▸ Given instruction
Only a number is wanted: how many lines in the records below contain "this"?

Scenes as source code
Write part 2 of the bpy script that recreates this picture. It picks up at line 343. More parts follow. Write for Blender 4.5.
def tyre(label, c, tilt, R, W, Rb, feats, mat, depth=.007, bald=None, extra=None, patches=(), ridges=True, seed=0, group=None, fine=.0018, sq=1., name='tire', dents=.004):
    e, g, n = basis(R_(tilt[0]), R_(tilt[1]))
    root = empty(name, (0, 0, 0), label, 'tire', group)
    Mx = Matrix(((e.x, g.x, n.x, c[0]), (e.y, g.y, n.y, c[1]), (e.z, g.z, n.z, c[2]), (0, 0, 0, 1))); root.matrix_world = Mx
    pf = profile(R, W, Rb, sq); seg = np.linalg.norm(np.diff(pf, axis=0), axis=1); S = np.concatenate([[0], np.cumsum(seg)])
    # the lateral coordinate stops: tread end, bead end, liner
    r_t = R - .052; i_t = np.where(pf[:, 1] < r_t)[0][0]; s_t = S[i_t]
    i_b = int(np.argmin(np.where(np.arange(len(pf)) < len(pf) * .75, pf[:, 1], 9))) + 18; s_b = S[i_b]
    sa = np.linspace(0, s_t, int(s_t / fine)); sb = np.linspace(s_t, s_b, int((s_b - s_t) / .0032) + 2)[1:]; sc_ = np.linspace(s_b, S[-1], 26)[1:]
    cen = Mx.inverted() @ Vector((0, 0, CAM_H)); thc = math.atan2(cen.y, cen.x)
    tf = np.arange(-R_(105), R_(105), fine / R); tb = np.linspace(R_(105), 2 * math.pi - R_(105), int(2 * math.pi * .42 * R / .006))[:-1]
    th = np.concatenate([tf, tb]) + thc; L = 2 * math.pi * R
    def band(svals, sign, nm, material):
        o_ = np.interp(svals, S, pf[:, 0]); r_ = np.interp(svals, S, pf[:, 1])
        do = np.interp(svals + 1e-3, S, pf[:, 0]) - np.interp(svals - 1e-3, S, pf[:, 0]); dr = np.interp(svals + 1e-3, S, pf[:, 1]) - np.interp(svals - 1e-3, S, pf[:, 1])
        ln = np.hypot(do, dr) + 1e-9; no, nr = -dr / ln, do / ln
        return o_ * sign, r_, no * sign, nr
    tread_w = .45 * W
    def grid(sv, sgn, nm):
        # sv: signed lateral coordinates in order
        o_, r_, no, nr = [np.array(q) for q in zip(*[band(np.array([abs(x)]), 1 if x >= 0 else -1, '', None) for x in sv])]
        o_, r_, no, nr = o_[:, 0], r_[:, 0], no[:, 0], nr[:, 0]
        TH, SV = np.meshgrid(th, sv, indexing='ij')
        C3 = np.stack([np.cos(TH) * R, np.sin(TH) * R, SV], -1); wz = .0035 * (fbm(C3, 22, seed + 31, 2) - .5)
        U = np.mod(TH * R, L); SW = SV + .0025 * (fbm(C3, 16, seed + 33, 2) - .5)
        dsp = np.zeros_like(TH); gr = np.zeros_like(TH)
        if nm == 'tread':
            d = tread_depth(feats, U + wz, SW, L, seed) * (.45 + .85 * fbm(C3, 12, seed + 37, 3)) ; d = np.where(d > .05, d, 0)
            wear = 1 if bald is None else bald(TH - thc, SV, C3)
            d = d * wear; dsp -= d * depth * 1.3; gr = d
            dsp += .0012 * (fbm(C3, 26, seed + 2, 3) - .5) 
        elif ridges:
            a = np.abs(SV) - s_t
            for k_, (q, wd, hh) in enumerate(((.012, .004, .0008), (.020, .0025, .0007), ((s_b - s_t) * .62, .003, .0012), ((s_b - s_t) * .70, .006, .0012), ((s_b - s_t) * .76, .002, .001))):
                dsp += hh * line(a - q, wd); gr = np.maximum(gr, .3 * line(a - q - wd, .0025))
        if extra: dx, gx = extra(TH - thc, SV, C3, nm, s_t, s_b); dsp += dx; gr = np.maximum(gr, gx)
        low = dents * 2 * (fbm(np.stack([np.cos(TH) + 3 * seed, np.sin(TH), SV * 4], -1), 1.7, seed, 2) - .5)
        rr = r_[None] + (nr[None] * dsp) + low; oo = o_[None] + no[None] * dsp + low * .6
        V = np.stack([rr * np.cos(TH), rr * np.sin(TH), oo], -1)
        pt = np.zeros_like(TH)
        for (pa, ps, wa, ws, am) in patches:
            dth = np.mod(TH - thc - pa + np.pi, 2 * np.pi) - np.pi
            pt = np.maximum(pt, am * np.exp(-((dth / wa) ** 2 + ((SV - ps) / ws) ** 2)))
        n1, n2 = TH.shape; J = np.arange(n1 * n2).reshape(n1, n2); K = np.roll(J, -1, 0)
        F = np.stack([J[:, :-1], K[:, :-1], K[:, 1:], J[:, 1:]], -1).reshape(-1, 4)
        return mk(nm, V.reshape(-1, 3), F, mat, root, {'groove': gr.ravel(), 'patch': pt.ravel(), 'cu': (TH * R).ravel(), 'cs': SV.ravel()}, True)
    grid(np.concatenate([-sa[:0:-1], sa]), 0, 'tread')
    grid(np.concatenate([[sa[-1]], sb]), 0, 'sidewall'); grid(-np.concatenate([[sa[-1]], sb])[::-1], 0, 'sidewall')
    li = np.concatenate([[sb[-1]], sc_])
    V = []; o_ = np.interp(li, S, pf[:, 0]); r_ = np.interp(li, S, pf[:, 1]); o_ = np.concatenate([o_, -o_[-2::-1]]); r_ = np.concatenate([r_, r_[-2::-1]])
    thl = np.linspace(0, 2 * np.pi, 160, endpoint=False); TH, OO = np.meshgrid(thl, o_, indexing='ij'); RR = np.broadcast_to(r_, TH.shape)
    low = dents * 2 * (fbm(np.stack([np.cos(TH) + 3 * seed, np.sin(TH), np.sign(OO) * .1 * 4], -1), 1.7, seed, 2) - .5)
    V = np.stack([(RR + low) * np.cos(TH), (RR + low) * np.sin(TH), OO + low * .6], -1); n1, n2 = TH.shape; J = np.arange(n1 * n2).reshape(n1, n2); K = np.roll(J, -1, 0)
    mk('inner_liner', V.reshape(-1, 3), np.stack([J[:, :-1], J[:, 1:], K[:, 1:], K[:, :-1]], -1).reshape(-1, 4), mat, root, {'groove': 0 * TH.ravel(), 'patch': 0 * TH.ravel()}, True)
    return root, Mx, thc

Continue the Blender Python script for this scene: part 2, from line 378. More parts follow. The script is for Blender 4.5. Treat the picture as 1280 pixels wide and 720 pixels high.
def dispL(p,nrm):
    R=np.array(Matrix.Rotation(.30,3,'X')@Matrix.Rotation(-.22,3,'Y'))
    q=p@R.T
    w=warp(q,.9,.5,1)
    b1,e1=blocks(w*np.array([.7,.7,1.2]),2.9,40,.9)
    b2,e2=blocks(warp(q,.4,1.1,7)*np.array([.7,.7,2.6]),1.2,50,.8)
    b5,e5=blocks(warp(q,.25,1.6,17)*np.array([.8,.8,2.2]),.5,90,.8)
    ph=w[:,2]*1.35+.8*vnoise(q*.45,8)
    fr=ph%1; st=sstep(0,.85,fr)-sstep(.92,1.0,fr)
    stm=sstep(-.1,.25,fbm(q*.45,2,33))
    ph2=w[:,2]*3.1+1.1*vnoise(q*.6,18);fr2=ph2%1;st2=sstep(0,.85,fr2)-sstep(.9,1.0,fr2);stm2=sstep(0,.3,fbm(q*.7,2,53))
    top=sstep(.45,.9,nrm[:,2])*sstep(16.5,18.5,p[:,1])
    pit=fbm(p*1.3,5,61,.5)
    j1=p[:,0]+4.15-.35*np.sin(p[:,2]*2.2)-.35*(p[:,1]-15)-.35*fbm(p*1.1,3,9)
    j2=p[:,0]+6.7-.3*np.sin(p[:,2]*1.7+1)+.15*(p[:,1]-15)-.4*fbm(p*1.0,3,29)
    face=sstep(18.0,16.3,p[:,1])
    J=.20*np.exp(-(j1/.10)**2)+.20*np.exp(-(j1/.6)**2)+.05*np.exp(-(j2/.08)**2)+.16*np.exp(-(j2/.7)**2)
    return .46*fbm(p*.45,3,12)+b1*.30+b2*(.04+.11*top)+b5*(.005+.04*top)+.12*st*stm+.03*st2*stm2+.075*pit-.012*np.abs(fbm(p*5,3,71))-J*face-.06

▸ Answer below
2